Conservative segments of Singaporean society believe the government's decision to base the sex education curriculum on family values and the heterosexual family unit is a step in the right direction.

The Catholic Family Life (CFL) charity said that amid high divorce rates and fewer people tying the knot, "the virtue of chastity, even though it is not in line with common mentality, is necessary to help marriages and family life flourish".

It said the challenges most partnerships face are "rooted in a hedonistic mentality that distorts the beauty and depth of human sexuality", adding that abstinence from sex before marriage would strengthen the bond of a couple.

Others believe, though, that such abstinence should not be seen as the only option, and that these kind of beliefs may result in unintended biases about sex.

Singapore's Sng said: "When it's assumed that sex isn't supposed to be enjoyable for women, underlying sexual health issues can sometimes be missed.

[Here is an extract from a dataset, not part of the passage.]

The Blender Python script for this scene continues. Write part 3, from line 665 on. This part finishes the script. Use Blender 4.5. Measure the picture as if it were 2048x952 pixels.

"Too many of us are subjected to judgments about our sexual history, like being too 'wild' or 'easy' and that makes it difficult to know, let alone ask for, what we really want in bed."

Echoing these sentiments, Lim said she was "socialised into thinking that sex was a shameful thing to partake in".

"The fact that we are a conservative Asian society, which led us to a more conservative approach to topics related to sex, and an abstinence-focused sex education growing up, has then led to us also being less interested in discussing such difficult conversations as adults," she said.

Experts who spoke to This Week In Asia say the challenge lies in developing a curriculum that strikes the right balance between reflecting the social values of the majority while being able to address the concerns of a more liberal youth.

Michelle Ho, an assistant professor of Feminist and Queer Cultural Studies at the National University of Singapore, said that while the sex education curriculum remains focused on promoting abstinence before marriage, it has been updated to include issues like consent and respect, same-gender relations, and the impact of digital media on sex and sexuality.

However, there is still room for more diversity of perspective in what young people learn about sex in the classroom, she said. One way is to include more experiences of the LGBTQ community and tackle newer issues like digital forms of sexual violence.

Sociologist Tan Ern Ser, from the National University of Singapore, said sex education should not be "overly prescriptive" but instead teach students to think about their decisions around sexual matters.

Similarly, Tan Joo Hymn, a project director at the non-profit Association of Women for Action and Research (Aware), which advocates for gender equality, said the "just say no approach" promoted by the Singapore curriculum does not allow youths to grapple with grey areas.

One example of this is with pornography, where ethically-produced porn or consensual sex is not differentiated from content depicting degrading situations, she said.

"A sex-negative, abstinence-focused education in school may also ring hollow to young people bombarded by sexualised images everywhere they look, from social media to advertisements on bus stops," she added.

This bombardment may also make it hard for youths to understand the authenticity and accuracy of information, said Melisa Wong, executive director at pregnancy crisis and support centre Babes.

She added that this highlighted the need for a comprehensive and holistic sex education to start at an earlier age.

But beyond that, it is clear that many believe that overall attitudes towards sex and sexuality need to change. In July, a member of staff at a prestigious Singapore school was reprimanded for making anti-LGBTQ claims during a lecture, such as correlating paedophilia and domestic violence with homosexuality.

Tan from Aware said the incident sparked major public outrage but "similar incidents may be passing undetected".

"Schools should explicitly teach students to interrogate the discrimination that LGBTQ persons face in society, and articulate ways to counter that discrimination, for example, by debunking homophobic myths," she said.